EXERCISE AIM:
Repeat all of the material below exactly as written, images excluded.

DATA:
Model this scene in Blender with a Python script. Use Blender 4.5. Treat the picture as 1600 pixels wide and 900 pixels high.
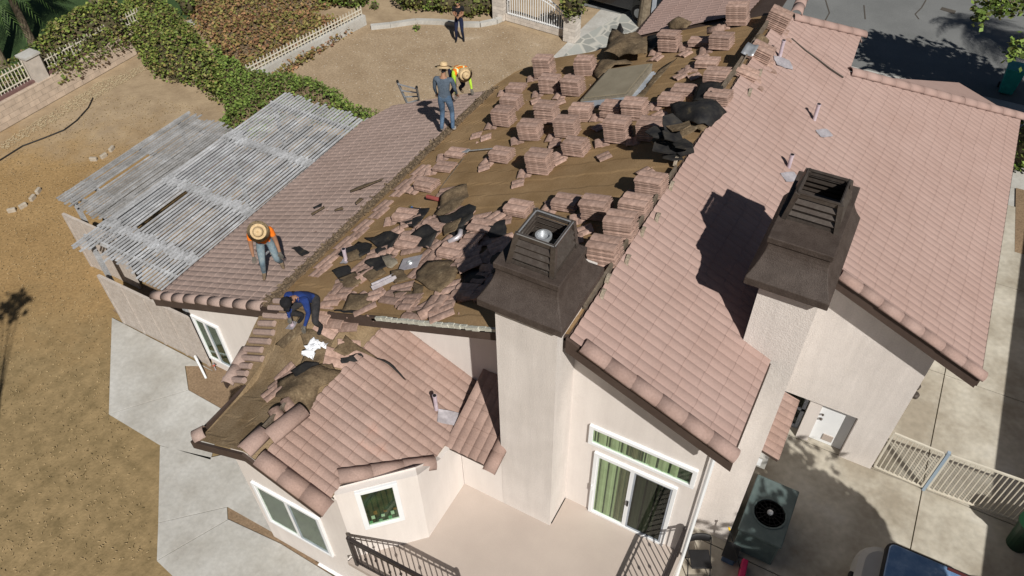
import bpy, bmesh, math, random
from math import radians, sin, cos, pi, floor, sqrt, hypot
from mathutils import Vector, Matrix
random.seed(7)
for o in list(bpy.data.objects): bpy.data.objects.remove(o)
S = bpy.context.scene
COL = S.collection
# ---------------------------------------------------------------- camera (drone, about 15 m up)
H = 15.0; F = 1200.0
pitch, roll, yaw = radians(45.34), radians(-1.17), radians(29.57)
cp, sp = cos(pitch), sin(pitch); cr, sr = cos(roll), sin(roll); cy, sy = cos(yaw), sin(yaw)
fw = Vector((0, cp, -sp)); r0 = Vector((1, 0, 0)); u0 = Vector((0, sp, cp))
r1 = r0*cr+u0*sr; u1 = -r0*sr+u0*cr
M = Matrix(((cy, -sy, 0), (sy, cy, 0), (0, 0, 1)))
RR, UU, FF = M@r1, M@u1, M@fw
CAM = Vector((0, 0, H))
cam = bpy.data.cameras.new('camera'); co = bpy.data.objects.new('camera', cam); COL.objects.link(co)
cam.sensor_width = 36; cam.lens = 36*F/1600; cam.clip_start = 0.1; cam.clip_end = 2000
mm = Matrix((RR, UU, -FF)).transposed().to_4x4(); mm.translation = CAM; co.matrix_world = mm
S.camera = co
# ---------------------------------------------------------------- world and sun
SAZ, SEL = radians(-41.5), radians(43.5)
SUN = Vector((cos(SAZ)*cos(SEL), sin(SAZ)*cos(SEL), sin(SEL))).normalized()
w = bpy.data.worlds.new('World'); S.world = w; w.use_nodes = True
nt = w.node_tree; bg = nt.nodes['Background']; sky = nt.nodes.new('ShaderNodeTexSky')
sky.sky_type = 'NISHITA'; sky.sun_disc = False; sky.sun_elevation = radians(43.5)
sky.sun_rotation = math.atan2(SUN.x, SUN.y); sky.air_density = 1.0; sky.dust_density = .6
nt.links.new(sky.outputs[0], bg.inputs[0]); bg.inputs[1].default_value = 0.028
sl = bpy.data.lights.new('sun', 'SUN'); sl.energy = 4.9; sl.angle = radians(.53); sl.color = (1, .955, .88)
so = bpy.data.objects.new('sun', sl); COL.objects.link(so)
so.rotation_euler = (-SUN).to_track_quat('-Z', 'Y').to_euler(); so.location = (10, -8, 30)
S.view_settings.view_transform = 'Standard'; S.view_settings.look = 'None'
S.view_settings.exposure = 0.0; S.view_settings.gamma = 1; S.view_settings.use_curve_mapping = False
S.render.engine = 'CYCLES'
S.cycles.max_bounces = 5; S.cycles.transparent_max_bounces = 12
# ---------------------------------------------------------------- places measured from the view
def ray(u, v): return RR*((u-800)/F)-UU*((v-450)/F)+FF
def gz(u, v, z=0.0):
    d = ray(u, v); return CAM+d*((z-H)/d.z)
def gy(u, v, Y):
    d = ray(u, v); return CAM+d*(Y/d.y)
def sstep(a, b, x):
    t = min(1, max(0, (x-a)/(b-a))); return t*t*(3-2*t)
SL, SR, RX, RZ = .40, .44, -2.85, 6.754
def zL(x): return RZ+SL*(x-RX)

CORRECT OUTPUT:
Model this scene in Blender with a Python script. Use Blender 4.5. Treat the picture as 1600 pixels wide and 900 pixels high.
import bpy, bmesh, math, random
from math import radians, sin, cos, pi, floor, sqrt, hypot
from mathutils import Vector, Matrix
random.seed(7)
for o in list(bpy.data.objects): bpy.data.objects.remove(o)
S = bpy.context.scene
COL = S.collection
# ---------------------------------------------------------------- camera (drone, about 15 m up)
H = 15.0; F = 1200.0
pitch, roll, yaw = radians(45.34), radians(-1.17), radians(29.57)
cp, sp = cos(pitch), sin(pitch); cr, sr = cos(roll), sin(roll); cy, sy = cos(yaw), sin(yaw)
fw = Vector((0, cp, -sp)); r0 = Vector((1, 0, 0)); u0 = Vector((0, sp, cp))
r1 = r0*cr+u0*sr; u1 = -r0*sr+u0*cr
M = Matrix(((cy, -sy, 0), (sy, cy, 0), (0, 0, 1)))
RR, UU, FF = M@r1, M@u1, M@fw
CAM = Vector((0, 0, H))
cam = bpy.data.cameras.new('camera'); co = bpy.data.objects.new('camera', cam); COL.objects.link(co)
cam.sensor_width = 36; cam.lens = 36*F/1600; cam.clip_start = 0.1; cam.clip_end = 2000
mm = Matrix((RR, UU, -FF)).transposed().to_4x4(); mm.translation = CAM; co.matrix_world = mm
S.camera = co
# ---------------------------------------------------------------- world and sun
SAZ, SEL = radians(-41.5), radians(43.5)
SUN = Vector((cos(SAZ)*cos(SEL), sin(SAZ)*cos(SEL), sin(SEL))).normalized()
w = bpy.data.worlds.new('World'); S.world = w; w.use_nodes = True
nt = w.node_tree; bg = nt.nodes['Background']; sky = nt.nodes.new('ShaderNodeTexSky')
sky.sky_type = 'NISHITA'; sky.sun_disc = False; sky.sun_elevation = radians(43.5)
sky.sun_rotation = math.atan2(SUN.x, SUN.y); sky.air_density = 1.0; sky.dust_density = .6
nt.links.new(sky.outputs[0], bg.inputs[0]); bg.inputs[1].default_value = 0.028
sl = bpy.data.lights.new('sun', 'SUN'); sl.energy = 4.9; sl.angle = radians(.53); sl.color = (1, .955, .88)
so = bpy.data.objects.new('sun', sl); COL.objects.link(so)
so.rotation_euler = (-SUN).to_track_quat('-Z', 'Y').to_euler(); so.location = (10, -8, 30)
S.view_settings.view_transform = 'Standard'; S.view_settings.look = 'None'
S.view_settings.exposure = 0.0; S.view_settings.gamma = 1; S.view_settings.use_curve_mapping = False
S.render.engine = 'CYCLES'
S.cycles.max_bounces = 5; S.cycles.transparent_max_bounces = 12
# ---------------------------------------------------------------- places measured from the view
def ray(u, v): return RR*((u-800)/F)-UU*((v-450)/F)+FF
def gz(u, v, z=0.0):
    d = ray(u, v); return CAM+d*((z-H)/d.z)
def gy(u, v, Y):
    d = ray(u, v); return CAM+d*(Y/d.y)
def sstep(a, b, x):
    t = min(1, max(0, (x-a)/(b-a))); return t*t*(3-2*t)
SL, SR, RX, RZ = .40, .44, -2.85, 6.754
def zL(x): return RZ+SL*(x-RX)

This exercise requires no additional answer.